Jiménez de Parga ha descubierto una banalidad: en España no existen comunidades históricas y no históricas porque todas son históricas, incluso el Reino de Granada. Es evidente: todos somos históricos, es decir, transitorios. La Constitución de 1978, viendo España como una unidad de nacionalidades y regiones inconcretas, adivinó que nadie sabe quién es región y quién nacionalidad, cuestión de gustos o de cultos, metafísica. La Constitución no distingue zonas especialmente históricas. Yo diría que se han llamado a sí mismas comunidades históricas aquellas en las que movimientos o partidos nacionalistas impusieron este vocabulario.

Parece, según las palabras de Jiménez de Parga, que en 1977 en España se habló de comunidades históricas por conveniencia: para calmar, supongo, a vascos y catalanes, que, mientras se creaba la Constitución, habían restablecido provisionalmente los dos únicos gobiernos autonómicos de la República demolida. A ojos del presidente del Constitucional, sin embargo, lo que en 1977 tuvo interés político hoy no lo tiene. ¿Por qué no, pregunto, si siguen existiendo partidos nacionalistas y la historia autonómica de España es inamovible? ¿Qué más da que, según la costumbre, unos u otros nos imaginemos Comunidad Histórica, o que, dentro de la Constitución, nos sintamos nacionalidades o regiones?

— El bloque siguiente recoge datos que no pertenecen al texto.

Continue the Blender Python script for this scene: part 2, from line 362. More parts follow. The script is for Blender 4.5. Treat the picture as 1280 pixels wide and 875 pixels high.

¿Qué pasaría si los del antiguo Reino de Granada nos tomáramos estrictamente en serio las palabras del presidente del Tribunal Constitucional, quinta autoridad del Estado, y, con el pavo histórico y patriótico subido, las repitiéramos letra por letra? ¿Cómo se puede decir con un mínimo de seriedad que no somos una comunidad histórica?, exclamó el presidente. Es cierto: ni siquiera somos la Andalucía cristiana, conquistada en el siglo XIII, Sierra Morena y el Valle del Guadalquivir, Jaén, Córdoba, Sevilla y Cádiz. Somos, con nuestra historia peculiar, el Reino de Granada, musulmán y resistente hasta 1492, de Málaga a Murcia, y más tarde integrado secularmente como reino bajo la Corona de España. Los del Reino se lavaban para salir los fines de semana, y en sus discotecas manaban fuentes de distintos sabores y olores.

Jordi Pujol ha respondido dentro de la misma lógica. Los suyos no se lavaban, iban con piel de oso y eran analfabetos, pero cristianos. En Andalucía, sí, hubo gente brillante hace mil años, de una cultura superior que no ha hecho más que retroceder desde entonces, dice el catalán Pujol. La provocación de Jiménez de Parga ha servido asombrosamente para saltar hacia atrás un milenio: a la división entre moros y cristianos, o entre el islam y la verdad, como dirían ahora los creyentes en la guerra de civilizaciones.